SP: A think the Rossini revival has had an impact on singing. It was Claudio Abbado who had the courage to revive Rossini’s “La Donna del Lago”, an opera nobody was doing in the mid-20th century. Some of the singers who have successful careers as Rossini singers or in Handel and other Baroque operas, have voices of a weight that even a couple of decades ago might have been of a chorister, rather than a principal artist.

[Below: Placido Domingo, left, as Giorgio Germont and Saimir Pirgu, right, as Alfredo Germont in the New York Metropolitan Opera’s 2012-13 production of Verdi’s “La Traviata”; edited image, based on a Ken Howard photograph, courtesy of Saimir Pirgu.]


Wm: In a number of large opera houses, the only Rossini role a tenor would have sung in the mid-20th century was Almaviva in “Barber of Seville”, but he would have sung it quite differently than one would expect to hear the role sung today. 

SP: In the early 20th century, tenors, such as Enrico Caruso and Beniamino Gigli expected to sing all the tenor roles. Now there are many categories of tenors. Even so, there are many fine tenors, certainly including Piotr Beczala, Jonas Kaufmann, and Ramon Vargas.

 Wm: You don’t subscribe to the belief that the days of great opera singing are behind us.

SP: I’m optimistic about the future of opera. There are many really good singers today who have wonderful techniques, including my colleagues in the San Francisco Opera “La Traviata”, Nicole Cabell and Vladimir Stoyanov. I also have sung with Quinn Kelsey, who is the Giorgio Germont in the opera’s July cast, whom I found to be a fantastic singer.

Wm: You are a successful international opera star, who is only thirty-three. What advice would you give to young tenors that are still in their 20s?

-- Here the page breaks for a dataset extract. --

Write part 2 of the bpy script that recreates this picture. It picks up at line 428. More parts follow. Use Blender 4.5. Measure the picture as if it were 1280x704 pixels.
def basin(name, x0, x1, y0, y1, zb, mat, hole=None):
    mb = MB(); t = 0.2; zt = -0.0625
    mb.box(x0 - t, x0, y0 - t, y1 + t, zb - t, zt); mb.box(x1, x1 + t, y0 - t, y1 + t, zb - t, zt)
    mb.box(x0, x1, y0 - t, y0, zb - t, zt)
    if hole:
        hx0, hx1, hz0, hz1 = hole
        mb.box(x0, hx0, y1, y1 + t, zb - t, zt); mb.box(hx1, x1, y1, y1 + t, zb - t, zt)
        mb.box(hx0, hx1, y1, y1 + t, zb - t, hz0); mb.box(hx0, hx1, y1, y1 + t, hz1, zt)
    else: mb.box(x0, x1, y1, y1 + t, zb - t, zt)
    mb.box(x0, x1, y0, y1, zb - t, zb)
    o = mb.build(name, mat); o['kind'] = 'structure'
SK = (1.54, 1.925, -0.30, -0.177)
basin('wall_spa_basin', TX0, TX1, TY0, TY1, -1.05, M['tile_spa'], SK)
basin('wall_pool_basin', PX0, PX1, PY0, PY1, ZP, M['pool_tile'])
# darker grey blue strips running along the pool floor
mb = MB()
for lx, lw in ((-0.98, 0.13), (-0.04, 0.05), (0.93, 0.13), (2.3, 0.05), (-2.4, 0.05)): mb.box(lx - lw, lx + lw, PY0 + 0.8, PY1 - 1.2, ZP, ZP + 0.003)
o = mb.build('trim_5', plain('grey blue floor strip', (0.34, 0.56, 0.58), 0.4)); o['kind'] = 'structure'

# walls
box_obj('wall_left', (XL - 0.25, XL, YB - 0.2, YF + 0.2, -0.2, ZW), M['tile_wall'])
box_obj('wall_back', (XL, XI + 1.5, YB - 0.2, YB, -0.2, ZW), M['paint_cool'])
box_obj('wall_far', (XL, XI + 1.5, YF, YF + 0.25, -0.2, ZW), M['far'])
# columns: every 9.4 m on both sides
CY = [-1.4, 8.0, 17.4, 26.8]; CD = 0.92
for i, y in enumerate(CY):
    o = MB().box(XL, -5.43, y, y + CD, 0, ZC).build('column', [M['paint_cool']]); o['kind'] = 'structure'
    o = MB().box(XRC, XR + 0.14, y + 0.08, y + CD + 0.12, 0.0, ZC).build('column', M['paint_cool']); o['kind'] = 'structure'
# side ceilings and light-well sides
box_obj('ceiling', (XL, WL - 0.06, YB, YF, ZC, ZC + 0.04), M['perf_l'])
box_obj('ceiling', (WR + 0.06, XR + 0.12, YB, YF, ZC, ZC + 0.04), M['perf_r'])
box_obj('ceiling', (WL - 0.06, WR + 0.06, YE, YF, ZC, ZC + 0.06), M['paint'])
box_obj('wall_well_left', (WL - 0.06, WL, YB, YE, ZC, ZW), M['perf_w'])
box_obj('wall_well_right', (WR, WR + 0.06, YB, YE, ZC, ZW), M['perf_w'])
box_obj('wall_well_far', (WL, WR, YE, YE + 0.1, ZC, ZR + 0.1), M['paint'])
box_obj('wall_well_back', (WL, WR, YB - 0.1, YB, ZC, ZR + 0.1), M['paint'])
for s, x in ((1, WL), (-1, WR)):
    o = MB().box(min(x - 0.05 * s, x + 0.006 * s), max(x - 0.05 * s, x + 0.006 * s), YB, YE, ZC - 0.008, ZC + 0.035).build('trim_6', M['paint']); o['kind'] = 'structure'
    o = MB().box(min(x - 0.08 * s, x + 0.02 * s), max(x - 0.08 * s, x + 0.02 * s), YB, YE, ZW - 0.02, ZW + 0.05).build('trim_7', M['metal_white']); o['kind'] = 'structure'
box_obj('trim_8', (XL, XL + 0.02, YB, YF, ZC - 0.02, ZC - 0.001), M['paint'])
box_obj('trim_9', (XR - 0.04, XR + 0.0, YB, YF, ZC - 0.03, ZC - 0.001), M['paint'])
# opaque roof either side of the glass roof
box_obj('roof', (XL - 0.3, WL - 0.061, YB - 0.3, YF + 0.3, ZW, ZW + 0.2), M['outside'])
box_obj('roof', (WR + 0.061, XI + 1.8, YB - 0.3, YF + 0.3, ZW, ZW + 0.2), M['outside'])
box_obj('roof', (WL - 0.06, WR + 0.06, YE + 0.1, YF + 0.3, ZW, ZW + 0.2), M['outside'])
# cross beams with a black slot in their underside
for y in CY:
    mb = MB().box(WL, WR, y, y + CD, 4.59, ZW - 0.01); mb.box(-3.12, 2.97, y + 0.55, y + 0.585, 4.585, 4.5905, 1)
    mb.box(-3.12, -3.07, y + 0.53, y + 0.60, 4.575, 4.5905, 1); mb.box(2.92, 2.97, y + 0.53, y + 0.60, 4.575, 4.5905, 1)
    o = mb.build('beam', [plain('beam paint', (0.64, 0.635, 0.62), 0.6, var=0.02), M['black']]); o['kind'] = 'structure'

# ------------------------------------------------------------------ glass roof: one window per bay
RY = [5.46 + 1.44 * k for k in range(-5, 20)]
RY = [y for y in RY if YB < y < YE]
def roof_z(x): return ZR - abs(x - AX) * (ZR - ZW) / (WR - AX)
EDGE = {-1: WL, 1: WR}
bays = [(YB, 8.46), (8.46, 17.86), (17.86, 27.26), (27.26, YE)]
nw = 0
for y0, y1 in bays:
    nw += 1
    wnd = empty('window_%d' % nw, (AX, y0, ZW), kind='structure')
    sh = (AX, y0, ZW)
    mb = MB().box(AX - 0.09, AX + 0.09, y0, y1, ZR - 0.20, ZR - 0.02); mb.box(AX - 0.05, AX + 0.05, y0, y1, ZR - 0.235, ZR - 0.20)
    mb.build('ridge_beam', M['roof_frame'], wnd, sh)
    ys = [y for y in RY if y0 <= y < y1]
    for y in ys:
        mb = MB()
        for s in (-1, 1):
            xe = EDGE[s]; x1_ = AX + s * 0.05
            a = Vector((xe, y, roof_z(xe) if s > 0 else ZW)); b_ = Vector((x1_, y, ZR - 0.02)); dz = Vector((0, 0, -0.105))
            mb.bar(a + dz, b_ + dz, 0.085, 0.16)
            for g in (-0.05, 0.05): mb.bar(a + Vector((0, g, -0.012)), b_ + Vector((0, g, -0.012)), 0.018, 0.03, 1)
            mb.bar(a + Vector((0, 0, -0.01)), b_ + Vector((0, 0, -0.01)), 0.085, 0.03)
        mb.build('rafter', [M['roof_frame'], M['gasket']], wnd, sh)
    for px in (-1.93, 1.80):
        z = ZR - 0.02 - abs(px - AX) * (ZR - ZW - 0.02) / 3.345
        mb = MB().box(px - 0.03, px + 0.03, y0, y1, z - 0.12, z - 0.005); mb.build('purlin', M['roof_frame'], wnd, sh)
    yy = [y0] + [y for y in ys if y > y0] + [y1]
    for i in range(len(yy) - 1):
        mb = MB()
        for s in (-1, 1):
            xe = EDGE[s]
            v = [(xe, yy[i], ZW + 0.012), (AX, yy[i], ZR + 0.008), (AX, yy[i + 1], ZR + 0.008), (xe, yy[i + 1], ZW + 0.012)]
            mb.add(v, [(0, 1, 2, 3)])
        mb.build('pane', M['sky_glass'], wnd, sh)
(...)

 SP: My debut was in 2002. I have been singing continuously for the past twelve years, and have had a lot of experience as a young singer. I’ve worked with veteran artists such as Leo Nucci and Placido Domingo, and have asked them for their advice on my career.

They have told me, that for every performance I should strive to be better and better. Each time I sing a role, I should look for new ideas of how to sing and how to act that part.

My voice is changing in ways that permit me to sing better. I listen to recordings of my first Alfredo, and believe that even though I was singing very well, my interpretation was not good enough.

I want to continue to sing a small number of roles that fit my voice, but do not ever want to become a routinier. For that reason I will continue to seek to perform on a high level and am determined to bring quality to the night’s performance, both vocally and dramatically.

Wm: You are receiving advice from artists with long careers. Have you thought where you would like to be in the later parts of your career?

SP: At the moment, I’m happy that I’m now singing at all the opera houses that were only dreams of mine when I started my career. Maybe I’d like to run an opera company, but ask me that question again in 20 years.

Wm: I’ll put it on my list of things to do in 2034. Thank you, Saimir. It’s always a pleasure to speak with you.

SP: I always enjoy our conversations. Thank you.